Currently, the media scene is plagued with remakes, sequels, franchise series, and unnecessary adaptations and continuations of beloved classic movies, TV shows, and books. Disney is the main perpetrator for these remakes, creating remakes of classics such as Aladdin, Cinderella, Mulan, Lady and the Tramp, The Jungle Book, 101 Dalmatians, The Lion King, Sleeping Beauty, Dumbo, Alice in Wonderland, The Little Mermaid, and Pinocchio. Most of their iconic films. These adaptations have been met with varying reviews, with some fans enjoying them and some not understanding the need for a remake.

Snow White, the most recent of these films, is dubbed as one of Disney’s greatest commercial failures. The movie gathered a 1.6/10 rating on IMDb, earning less than half its original $250 million budget. It has been criticized for many factors including the casting of the main actresses, Rachel Zegler and Gal Gadot, for their polarizing political statements on topics sensitive to viewers such as the war between Israel and Gaza. Additionally, there were many creative liberties in the treatment of themes regarding the race of characters, feminism, and power, love, disabilities such as dwarfism, and rebellion. These points of contention have swayed viewers and critics to dub the film as being too ‘woke,’ a title that many of Disney’s remakes have gotten.

But how has this culture of remakes affected our perceptions of classic literature such as F. Scott Fitzgerald’s The Great Gatsby?
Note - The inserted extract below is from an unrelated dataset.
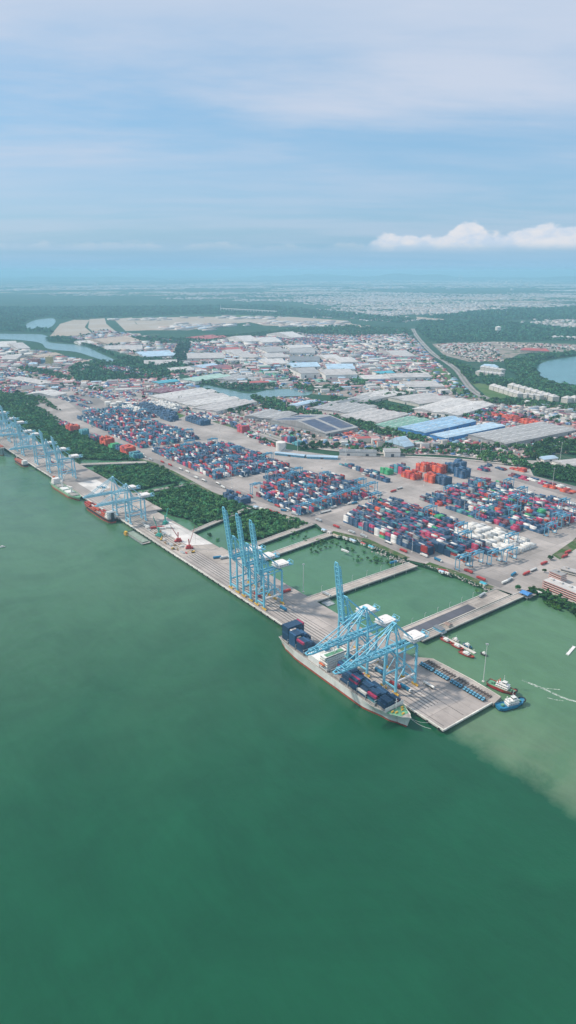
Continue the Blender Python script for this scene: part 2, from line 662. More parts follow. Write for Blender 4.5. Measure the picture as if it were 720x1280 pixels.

Seemingly not as dramatic or public as is for Disney, but newer adaptations to the classic novel have been following similar revisions. The 2022 adaption, Beautiful Little Fools, by Jillian Cantor accompanied by similar novels such as The Chosen and The Beautifulby Nghi Vo and Nick by Michael Farris Smith join the conversation about rewriting a classic for the sake of accommodating contemporary diverse audiences, aiming at a different target than Fitzgerald. These novels involve contemporary issues such as struggles with racism, sexuality, abortions, and feminism, rewriting Gatsby for the modern reader.

Though most of these novels seem well-received and worlds more original than a Disney live-action movie could be, they seem to me to be ill-intentioned. Why touch a beloved classic that needs no revisions? It is a classic for a reason and if authors see the need for a specific modern topic, why not create their own characters and worlds for that issue. Understandably, Fitzgerald had biases and personal opinions in the world and characters in The Great Gatsby. He lived a much different life in a much different world than most of his modern readers. I believe in viewing similar works of literature as products of their times. The lapses in contemporary political correctness were not thought or cared for in his original, so why do we care to correct or expand upon them 100 years later? To me, it seems silly. And I’m not sure if these modern adaptations have genuine, good-hearted approaches to rewriting the novel, but seem to follow similar trends to the major media conglomerates such as Disney—aiming to expand upon previously successful and beloved classics to enlarge their profits and viewership.